Climate shocks on Earth do not always require the presence of polar ice sheets, according to recent research analyzing sediment cores from the Late Cretaceous period. Scientists found that rapid climate swings occurred in an ancient world marked by high carbon dioxide levels and minimal ice at the poles, challenging long-held assumptions about what triggers abrupt changes in the global climate system.

A team led by Professor Chengshan Wang at the China University of Geosciences studied sediment deposits extracted from the Songliao Basin, dating back roughly 83 million years. Contrary to the familiar narrative tied to the Ice Age—when large ice sheets advanced and retreated causing drastic temperature shifts—the study demonstrates that Earth’s climate experienced repeated wet and dry cycles driven by orbital variations and axial wobble rather than ice dynamics.

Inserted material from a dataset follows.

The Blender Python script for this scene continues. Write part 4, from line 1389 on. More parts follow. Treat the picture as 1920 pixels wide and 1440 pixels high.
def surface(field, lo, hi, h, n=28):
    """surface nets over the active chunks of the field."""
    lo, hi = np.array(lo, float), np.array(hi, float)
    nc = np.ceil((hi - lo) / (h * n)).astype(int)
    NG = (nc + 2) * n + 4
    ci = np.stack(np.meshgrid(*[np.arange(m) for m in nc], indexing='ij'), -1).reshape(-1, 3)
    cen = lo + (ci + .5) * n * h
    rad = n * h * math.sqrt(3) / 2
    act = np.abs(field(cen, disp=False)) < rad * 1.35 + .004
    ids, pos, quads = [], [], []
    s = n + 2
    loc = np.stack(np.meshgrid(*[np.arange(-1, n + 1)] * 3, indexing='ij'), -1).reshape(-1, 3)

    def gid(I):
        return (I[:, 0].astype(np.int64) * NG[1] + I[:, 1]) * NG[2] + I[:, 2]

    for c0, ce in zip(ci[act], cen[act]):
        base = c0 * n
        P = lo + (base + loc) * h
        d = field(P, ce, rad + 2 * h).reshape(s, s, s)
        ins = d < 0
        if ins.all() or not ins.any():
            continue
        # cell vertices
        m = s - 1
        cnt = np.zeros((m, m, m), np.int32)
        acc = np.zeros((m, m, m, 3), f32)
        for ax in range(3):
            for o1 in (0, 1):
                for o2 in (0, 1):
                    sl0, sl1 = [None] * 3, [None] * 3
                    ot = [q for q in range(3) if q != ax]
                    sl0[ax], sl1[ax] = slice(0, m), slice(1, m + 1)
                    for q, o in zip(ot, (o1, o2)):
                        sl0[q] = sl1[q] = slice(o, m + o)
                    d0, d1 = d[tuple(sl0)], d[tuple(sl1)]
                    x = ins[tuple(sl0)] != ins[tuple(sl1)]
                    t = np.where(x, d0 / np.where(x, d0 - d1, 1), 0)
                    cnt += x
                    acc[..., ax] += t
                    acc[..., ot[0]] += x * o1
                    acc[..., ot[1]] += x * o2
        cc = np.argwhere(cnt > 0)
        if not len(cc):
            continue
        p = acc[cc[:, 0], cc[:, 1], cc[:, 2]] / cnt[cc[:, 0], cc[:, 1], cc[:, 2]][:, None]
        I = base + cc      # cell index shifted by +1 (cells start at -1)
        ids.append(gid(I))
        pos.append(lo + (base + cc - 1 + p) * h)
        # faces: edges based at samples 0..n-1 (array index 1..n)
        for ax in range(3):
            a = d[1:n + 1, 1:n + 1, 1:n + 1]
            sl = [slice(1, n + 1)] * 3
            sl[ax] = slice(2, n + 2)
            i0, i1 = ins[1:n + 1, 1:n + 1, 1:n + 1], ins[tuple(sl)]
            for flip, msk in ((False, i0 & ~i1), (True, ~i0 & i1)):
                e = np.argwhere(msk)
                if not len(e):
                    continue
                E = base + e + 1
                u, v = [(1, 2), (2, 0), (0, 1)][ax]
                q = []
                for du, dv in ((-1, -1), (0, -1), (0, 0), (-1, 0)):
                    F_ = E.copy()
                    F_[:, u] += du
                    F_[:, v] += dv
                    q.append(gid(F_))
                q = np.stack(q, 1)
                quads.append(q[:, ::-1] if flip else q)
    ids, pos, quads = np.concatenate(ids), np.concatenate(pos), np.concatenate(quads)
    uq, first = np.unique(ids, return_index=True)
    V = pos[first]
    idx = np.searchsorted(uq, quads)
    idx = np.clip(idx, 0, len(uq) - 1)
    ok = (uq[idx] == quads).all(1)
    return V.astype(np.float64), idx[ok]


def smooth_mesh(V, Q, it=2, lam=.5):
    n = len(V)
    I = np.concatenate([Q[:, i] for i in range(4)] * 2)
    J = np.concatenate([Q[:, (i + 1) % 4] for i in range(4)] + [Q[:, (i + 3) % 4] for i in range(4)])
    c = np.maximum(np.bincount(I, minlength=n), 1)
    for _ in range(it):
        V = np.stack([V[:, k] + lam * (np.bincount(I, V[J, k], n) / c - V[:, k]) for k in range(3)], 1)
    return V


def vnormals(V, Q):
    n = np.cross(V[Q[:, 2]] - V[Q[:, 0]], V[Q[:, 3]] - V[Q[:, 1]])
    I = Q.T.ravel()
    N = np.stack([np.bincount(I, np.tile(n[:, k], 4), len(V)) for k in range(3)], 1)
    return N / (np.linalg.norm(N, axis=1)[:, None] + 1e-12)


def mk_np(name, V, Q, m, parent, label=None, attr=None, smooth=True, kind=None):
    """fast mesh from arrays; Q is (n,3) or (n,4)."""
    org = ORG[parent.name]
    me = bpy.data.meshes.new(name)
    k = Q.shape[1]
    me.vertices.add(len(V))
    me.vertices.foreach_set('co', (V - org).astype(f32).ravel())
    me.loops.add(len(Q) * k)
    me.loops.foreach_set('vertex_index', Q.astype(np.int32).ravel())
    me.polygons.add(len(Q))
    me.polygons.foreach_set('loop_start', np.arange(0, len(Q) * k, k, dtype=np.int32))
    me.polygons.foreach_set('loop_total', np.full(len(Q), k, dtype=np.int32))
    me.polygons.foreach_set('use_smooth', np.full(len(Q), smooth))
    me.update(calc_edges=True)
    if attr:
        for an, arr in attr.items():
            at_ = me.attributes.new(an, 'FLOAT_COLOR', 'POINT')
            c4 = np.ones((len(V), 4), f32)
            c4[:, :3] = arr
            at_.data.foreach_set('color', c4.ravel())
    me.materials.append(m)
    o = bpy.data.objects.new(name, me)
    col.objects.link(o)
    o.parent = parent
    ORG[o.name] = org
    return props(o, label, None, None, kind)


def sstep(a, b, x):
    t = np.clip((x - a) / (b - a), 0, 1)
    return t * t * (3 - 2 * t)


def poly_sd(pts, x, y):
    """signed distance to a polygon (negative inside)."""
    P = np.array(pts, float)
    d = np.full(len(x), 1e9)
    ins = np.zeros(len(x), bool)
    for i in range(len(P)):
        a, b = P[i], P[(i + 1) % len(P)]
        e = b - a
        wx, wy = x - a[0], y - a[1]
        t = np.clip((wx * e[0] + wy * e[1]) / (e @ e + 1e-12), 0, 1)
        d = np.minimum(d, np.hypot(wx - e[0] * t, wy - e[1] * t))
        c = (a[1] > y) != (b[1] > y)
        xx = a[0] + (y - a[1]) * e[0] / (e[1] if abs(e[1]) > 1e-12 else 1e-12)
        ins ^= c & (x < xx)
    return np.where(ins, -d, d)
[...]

These cycles, occurring at intervals of about 4,000 to 5,000 years, were linked to precession-related changes in tropical sunlight. The long-term intensity of these climatic oscillations aligned with Earth’s 100,000-year orbital rhythms. By combining geochemical markers from sediment cores with astronomical models of solar radiation, the researchers provided new insight into natural climate variability under greenhouse conditions.

This discovery is significant because it suggests that even an ice-free planet like the Late Cretaceous Earth—when atmospheric CO2 concentrations approached 1,000 parts per million, levels comparable to some projections for the end of this century—could undergo sudden and predictable climate fluctuations.

Understanding these past patterns is crucial for contemporary climate science. The Late Cretaceous serves as an important analog for a warmer Earth and offers clues about how future climate may behave if greenhouse gas emissions continue to rise. Knowledge of orbital-driven climate rhythms could improve predictions of rainfall variability and drought frequency, which directly impact agriculture and wildfire risks.

The sediment cores examined in this study were obtained through the Cretaceous Continental Scientific Drilling Project, which provides access to well-preserved geological records crucial for reconstructing ancient climates. These findings underscore the importance of orbital mechanics in Earth’s climate system, independent of ice-sheet feedbacks, expanding the understanding of abrupt climate change beyond the framework shaped by the last Ice Age.